Çavuşoğlu konuşmasında mezhebe dayalı politikalar ile ayrımcılığa karşı olduklarını ifade ederken bunun mevcut krizi derinleştireceğini vurguladı.
“Türkiye Suudi Arabistan ile İran arasında tırmanan mezhebe dayalı gerilimde nerede yer alıyor?” sorusunu yanıtlayan Çavuşoğlu, “Türkiye her türlü dini ve mezhebe dayalı ayrışmaya karşı. Cumhurbaşkanı Erdoğan İslâm İşbirliği Teşkilâtı Zirvesi'nde ‘Ne Sünni'yim ne Şii, Müslümanım’ dedi. Türkiye’nin tutumu bu yöndedir. İran’ın mezhep politikaları bölgedeki birçok ülkede istikrarı baltalıyor, İran Irak ve Suriye’yi Şii yapmak istiyor. Bu çok tehlikeli. İstikrar ve güvenlik için İran’ın bu politikalarına son vermesi yönünde teşvik etmemiz gerekiyor.”

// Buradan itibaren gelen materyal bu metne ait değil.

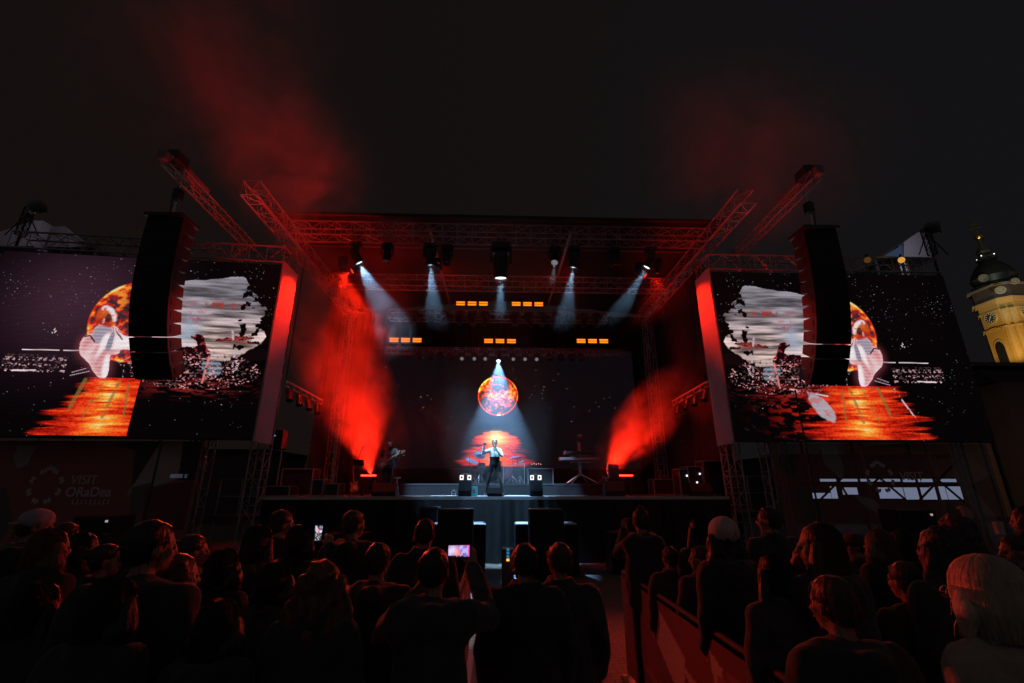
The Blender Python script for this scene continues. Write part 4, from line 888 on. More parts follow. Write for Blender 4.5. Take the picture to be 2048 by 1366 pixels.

İsrail-Filistin arasında barışın temini için iki devletli çözüme odaklanılması gerektiğine işaret eden Çavuşoğlu, “Filistin topraklarının işgali tüm bölgede barış ve güvenlik açısından büyük bir sorun teşkil ediyor. Ne yazık ki İsrail’in her yeni yerleşim birimi sürdürülebilir barış umudunu azaltıyor” dedi.
Türkiye’nin İsrail ile ilişkilerini normalleştirme sürecine değinen Çavuşoğlu, “İlişkilerde normalleşme süreci olması iyi. Türkiye’nin bu süreçte Ortadoğu barış sürecine daha olumlu katkı sağlayabileceğini umuyorum” diye konuştu.
Bu arada Türkiye, İran, Suudi Arabistan ve İsrail dışişleri bakanlarını Münih Güvenlik Konferansı’nın son gününde tek bir oturumda bir araya getirme çabaları sonuçsuz kaldı.
İlk planlamalara göre sözkonusu dört ülkenin dışişleri bakanlarının Suriye ve Ortadoğu’daki gelişmeleri bir oturumda birlikte değerlendirmeleri öngörülmüştü. Ancak planlamaya ilişkin görüşmelerden sonuç alınamayınca bakanlar art arda sahneye çıktı ayrı konuşmalar yaptı.
Bölge ülkelerinin aynı sahnede yer almayı başaramaması Ortadoğu’da barışın tesisinin çok güç olacağı yorumlarına yol açtı.